After a tight contest with Awami League’s Badar Uddin Ahmed Kamran, BNP leader Ariful Haque Chowdhury is clearly on the verge of winning the Sylhet City Corporation election and returning to the office of the mayor.
The Dhaka Tribune, after analysing the overall situation, polls results and talking to different quarters, has found that a number of factors played into Ariful’s favour in the city polls held Monday.
They are – Ariful’s immense popularity for his development activities in the city and promising electoral manifesto; strong commitment to BNP and people’s sympathy over BNP chief Khaleda Zia’s incarceration; and an internal feud among local Awami League leaders. These reasons left Kamran behind in the mayoral race.

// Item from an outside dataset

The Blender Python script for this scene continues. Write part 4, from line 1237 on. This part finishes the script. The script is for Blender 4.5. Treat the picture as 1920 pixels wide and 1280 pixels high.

Unofficial results published Monday night revealed that Ariful, with 90,496 votes in 132 out of 134 polling centres, was leading by 4,626 votes while Kamran trailed behind, bagging 85,870 votes.
The Awami League leader did not raise any complaints of vote rigging throughout the voting hours and stressed that the polling was free and fair, but by the end of Monday he was saying irregularities had taken place.
Misbah Uddin Siraj, Kamran’s chief polling agent and Awami League’s central organizing secretary, then appealed for re-counting of votes in at least 10 centres.
Before the vote, many had assumed that Jamaat-e-Islami-backed independent candidate Ehsanul Mahbub Zubair, who ended up bagging 10,024 votes, would have an adverse impact on Ariful’s vote bank. But that prediction proved wrong.
Popularity and commitment
Faruk Mahmud Chowdhury, Sylhet chapter president of civil society platform Shushashoner Jonno Nagorik (Shujan), said Ariful had garnered massive popularity through his development activities.
“Although Ariiful was in jail for over two years, the development projects he implemented had resolved several burning issues of the city—which may have inspired voters to take his side,” Faruk said.
He added that despite being in jail for more than half of his tenure as mayor, Ariful worked closely to resolve issues that were not even addressed by Kamran.
Emad Ullah Shahidul Islam, a former president of Sylhet Bar Association, said the city dwellers chose Ariful for his work instead of his political identity.
“They compared between him and Kamran, and eventually gave their verdict in favour of the BNP leader,” he observed.
BNP insiders also said that Ariful’s commitment to stand by party leaders and activists in Sylhet also catapulted him ahead of Kamran in the polls.
Internal feud in Sylhet AL
Shujan’s Faruk also hinted that factional disputes among local Awami League leaders might have played a major role in Kamran’s defeat.
Ruling party insiders, however, did not directly comment regarding the setback.
But many of them said that some senior leaders indeed were locking horns over becoming the future leadership of Awami League in Sylhet.
Even on Saturday, the last day of campaigning, two groups of Chhatra League leaders and activists clashed in the presence of Kamran at the city’s Chandnighat area.
Kamran was unavailable for comments in this regard.
When contacted, the party’s Sylhet city unit General Secretary Asad Uddin Ahmed refused to comment on the polling results, but saidthere was no intra-party conflict.
Nonetheless, sources said that Asad himself had wanted to vie for the mayoral post, but the party top brass picked Kamran – which may have resulted in some dissent.